* start *

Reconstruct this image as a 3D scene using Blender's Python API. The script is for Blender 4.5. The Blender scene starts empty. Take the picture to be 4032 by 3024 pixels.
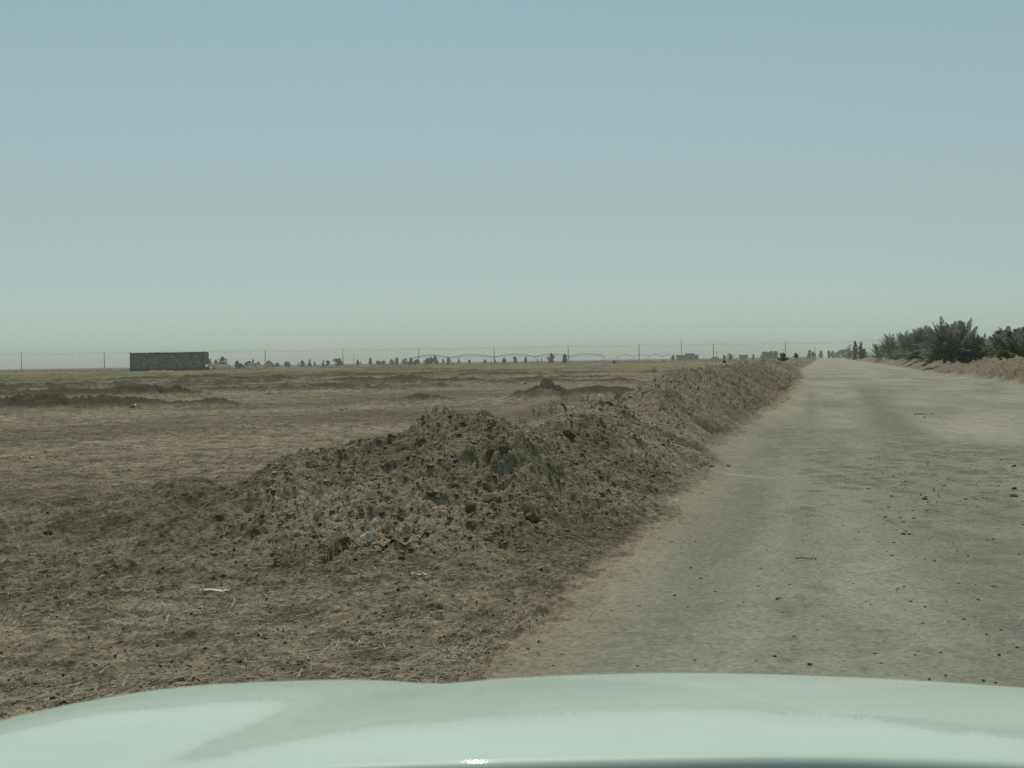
import bpy, math, random
import numpy as np
from mathutils import Vector, Matrix

# ------------------------------------------------------------------ camera
SC = bpy.context.scene
COL = SC.collection
F_PX, CAM_H = 6056.0, 1.6
PITCH, ROLL = math.atan(91 / F_PX), math.atan(0.0156)
_cr, _sr, _cp, _sp = math.cos(ROLL), math.sin(ROLL), math.cos(PITCH), math.sin(PITCH)
FWD = Vector((0, _cp, -_sp)); UP0 = Vector((0, _sp, _cp)); RT0 = Vector((1, 0, 0))
RT = _cr * RT0 - _sr * UP0
UP = _sr * RT0 + _cr * UP0
cam_data = bpy.data.cameras.new('camera')
cam = bpy.data.objects.new('camera', cam_data); COL.objects.link(cam)
cam.matrix_world = Matrix(((RT.x, UP.x, -FWD.x, 0), (RT.y, UP.y, -FWD.y, 0), (RT.z, UP.z, -FWD.z, CAM_H), (0, 0, 0, 1)))
cam_data.sensor_width = 36.0
cam_data.lens = 36.0 * F_PX / 4032
cam_data.clip_start = 0.05
cam_data.clip_end = 30000
cam_data.dof.use_dof = True
cam_data.dof.focus_distance = 25
cam_data.dof.aperture_fstop = 16
SC.camera = cam

# ------------------------------------------------------------------ sun, sky, exposure
SUN_EL, SUN_AZ = math.radians(67), math.radians(-6)
world = bpy.data.worlds.new('World'); SC.world = world
world.use_nodes = True
wn = world.node_tree.nodes; wl = world.node_tree.links
sky = wn.new('ShaderNodeTexSky'); sky.sky_type = 'NISHITA'
sky.sun_disc = False; sky.sun_elevation = SUN_EL; sky.sun_rotation = SUN_AZ
sky.altitude = 0; sky.air_density = 1.0; sky.dust_density = 0.7; sky.ozone_density = 1.0
tint = wn.new('ShaderNodeMix'); tint.data_type = 'RGBA'; tint.blend_type = 'MULTIPLY'
tint.inputs[0].default_value = 1.0
tint.inputs[7].default_value = (0.93, 1.0, 0.84, 1)
bg = wn['Background']; bg.inputs[1].default_value = 0.114
geo = wn.new('ShaderNodeTexCoord'); sep = wn.new('ShaderNodeSeparateXYZ'); ramp = wn.new('ShaderNodeValToRGB')   # pale dusty air low in the sky
wl.new(geo.outputs['Generated'], sep.inputs[0]); wl.new(sep.outputs['Z'], ramp.inputs[0])
_el = ramp.color_ramp.elements
_el[0].position = 0.0; _el[0].color = (.72, .86, 1.12, 1)
_el[1].position = 0.60; _el[1].color = (.98, .88, .70, 1)
for _p, _c in ((.02, (.66, .81, 1.12, 1)), (.055, (.64, .72, .90, 1)), (.102, (.724, .712, .745, 1)), (.168, (.843, .797, .775, 1)), (.234, (.885, .862, .82, 1))):
    _e = _el.new(_p); _e.color = _c
tint2 = wn.new('ShaderNodeMix'); tint2.data_type = 'RGBA'; tint2.blend_type = 'MULTIPLY'; tint2.inputs[0].default_value = 1.0
wl.new(sky.outputs[0], tint.inputs[6]); wl.new(tint.outputs[2], tint2.inputs[6]); wl.new(ramp.outputs[0], tint2.inputs[7]); wl.new(tint2.outputs[2], bg.inputs[0])
sun_data = bpy.data.lights.new('sun', 'SUN'); sun_data.energy = 2.1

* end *

| REQUIRED TASK |
Only the number is wanted: how many lines of the material contain the word "scene"?

| OUTPUT |
2